━━━ DATA SECTION ━━━
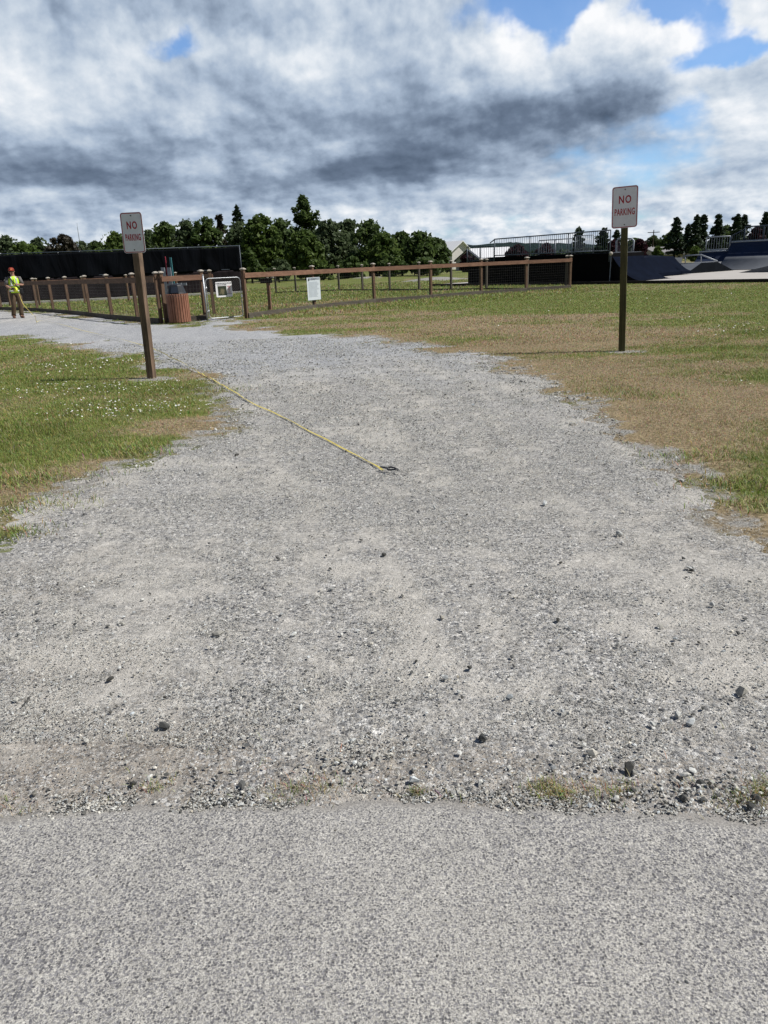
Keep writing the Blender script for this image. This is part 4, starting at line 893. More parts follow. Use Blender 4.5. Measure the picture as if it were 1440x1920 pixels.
a, b = H3(1367, 453, o5) + d5, H3(1390, 452, o5) + d5; a.z = b.z = z_hi; railing('r', (a, b), None, (htop(1367, 442, o5, a.z), htop(1390, 430, o5, b.z)), r5, 'rail_paint', .035, .14, .012, 0, postd=9)
a, b = H3(1391, 452, o5) + d5, H3(1540, 447, o5) + d5; a.z = b.z = z_hi; hh_ = htop(1420, 423.5, o5, z_hi); railing('r', (a, b), None, hh_, r5, 'rail_paint', .045, .14, .012, 0, postd=1.15)
# grey bank at the right edge
r6 = empty('skate_ramp', G(1386, 511.5, SH), 'pale grey wedge bank cut by the right edge of the picture', 'skate ramp', 'skate park ramps')
w0, w1 = G(1385, 511.5, SH), G(1560, 508, SH); wd = (w1 - w0).normalized(); wv = Vector((-wd.y, wd.x, 0)); q = MB(); top = Vector(w1); top.z = 1.1
q.prism([w0, w1, top], wv * 3.0); q.build('body', 'ramp_steel', r6); q = MB(); q.beam(w0 + wv * 1.5, w0 + wv * 1.5 + wd * .35, 3.0, .012); q.build('kick_plate', 'rail_pale', r6)
# ---------------------------------------------------------------- houses far behind
def gable(name, label, px0, px1, py_eave, py_ridge, dist, depth, yaw, wallm, roofm, over=.4, windows=0, ridge_x=.5, chimney=False, group='buildings behind the skate park'):
    c0, c1 = AT(px0, horizon(px0), dist), AT(px1, horizon(px1), dist); w = (c1 - c0).length; ze = AT((px0 + px1) / 2, py_eave, dist).z; zr = AT((px0 + px1) / 2, py_ridge, dist).z
    o = Vector(((c0.x + c1.x) / 2, dist, 0)); root = empty(name, o, label, 'building', group); m = T_(o) @ Matrix.Rotation(yaw, 4, 'Z'); rx = (ridge_x - .5) * w
    q = MB(); q.prism([Vector(v) for v in ((-w / 2, 0, -.2), (w / 2, 0, -.2), (w / 2, 0, ze), (rx, 0, zr), (-w / 2, 0, ze))], (0, depth, 0)); build_local(q, 'walls', wallm, m, root)
    for s_ in (-1, 1):
        q = MB(); e = Vector((s_ * (w / 2 + over), -over, ze - over * (zr - ze) / (w / 2 - s_ * rx))); r = Vector((rx, -over, zr + .03)); t = .18
        q.prism([e, r, r + Vector((0, 0, t)), e + Vector((0, 0, t))], (0, depth + 2 * over, 0)); build_local(q, 'roof', roofm, m, root)
    for k in range(windows):
        x_ = -w / 2 + w * (k + .5) / windows; q = MB(); q.box((x_, -.03, ze * .55), (w / windows * .35, .08, ze * .3)); f = build_local(q, 'window', 'window_glass', m, root)
    return root
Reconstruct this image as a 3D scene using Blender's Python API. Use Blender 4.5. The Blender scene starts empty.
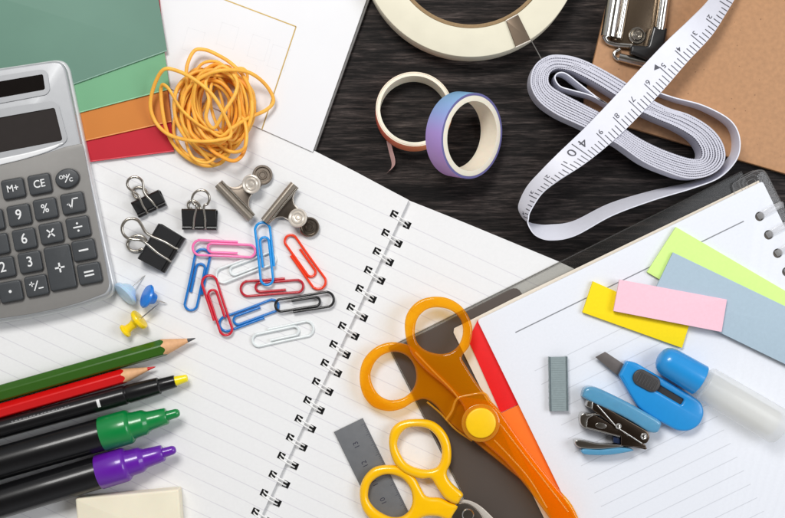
━━━
**EXERCISE DIRECTIONS**.
Restate the whole of the material word for word without the pictures.

**FINISHED TASK**.
Keep writing the Blender script for this image. This is part 4, starting at line 893. More parts follow. Use Blender 4.5. Measure the picture as if it were 1440x1920 pixels.
a, b = H3(1367, 453, o5) + d5, H3(1390, 452, o5) + d5; a.z = b.z = z_hi; railing('r', (a, b), None, (htop(1367, 442, o5, a.z), htop(1390, 430, o5, b.z)), r5, 'rail_paint', .035, .14, .012, 0, postd=9)
a, b = H3(1391, 452, o5) + d5, H3(1540, 447, o5) + d5; a.z = b.z = z_hi; hh_ = htop(1420, 423.5, o5, z_hi); railing('r', (a, b), None, hh_, r5, 'rail_paint', .045, .14, .012, 0, postd=1.15)
# grey bank at the right edge
r6 = empty('skate_ramp', G(1386, 511.5, SH), 'pale grey wedge bank cut by the right edge of the picture', 'skate ramp', 'skate park ramps')
w0, w1 = G(1385, 511.5, SH), G(1560, 508, SH); wd = (w1 - w0).normalized(); wv = Vector((-wd.y, wd.x, 0)); q = MB(); top = Vector(w1); top.z = 1.1
q.prism([w0, w1, top], wv * 3.0); q.build('body', 'ramp_steel', r6); q = MB(); q.beam(w0 + wv * 1.5, w0 + wv * 1.5 + wd * .35, 3.0, .012); q.build('kick_plate', 'rail_pale', r6)
# ---------------------------------------------------------------- houses far behind
def gable(name, label, px0, px1, py_eave, py_ridge, dist, depth, yaw, wallm, roofm, over=.4, windows=0, ridge_x=.5, chimney=False, group='buildings behind the skate park'):
    c0, c1 = AT(px0, horizon(px0), dist), AT(px1, horizon(px1), dist); w = (c1 - c0).length; ze = AT((px0 + px1) / 2, py_eave, dist).z; zr = AT((px0 + px1) / 2, py_ridge, dist).z
    o = Vector(((c0.x + c1.x) / 2, dist, 0)); root = empty(name, o, label, 'building', group); m = T_(o) @ Matrix.Rotation(yaw, 4, 'Z'); rx = (ridge_x - .5) * w
    q = MB(); q.prism([Vector(v) for v in ((-w / 2, 0, -.2), (w / 2, 0, -.2), (w / 2, 0, ze), (rx, 0, zr), (-w / 2, 0, ze))], (0, depth, 0)); build_local(q, 'walls', wallm, m, root)
    for s_ in (-1, 1):
        q = MB(); e = Vector((s_ * (w / 2 + over), -over, ze - over * (zr - ze) / (w / 2 - s_ * rx))); r = Vector((rx, -over, zr + .03)); t = .18
        q.prism([e, r, r + Vector((0, 0, t)), e + Vector((0, 0, t))], (0, depth + 2 * over, 0)); build_local(q, 'roof', roofm, m, root)
    for k in range(windows):
        x_ = -w / 2 + w * (k + .5) / windows; q = MB(); q.box((x_, -.03, ze * .55), (w / windows * .35, .08, ze * .3)); f = build_local(q, 'window', 'window_glass', m, root)
    return root
Reconstruct this image as a 3D scene using Blender's Python API. Use Blender 4.5. The Blender scene starts empty.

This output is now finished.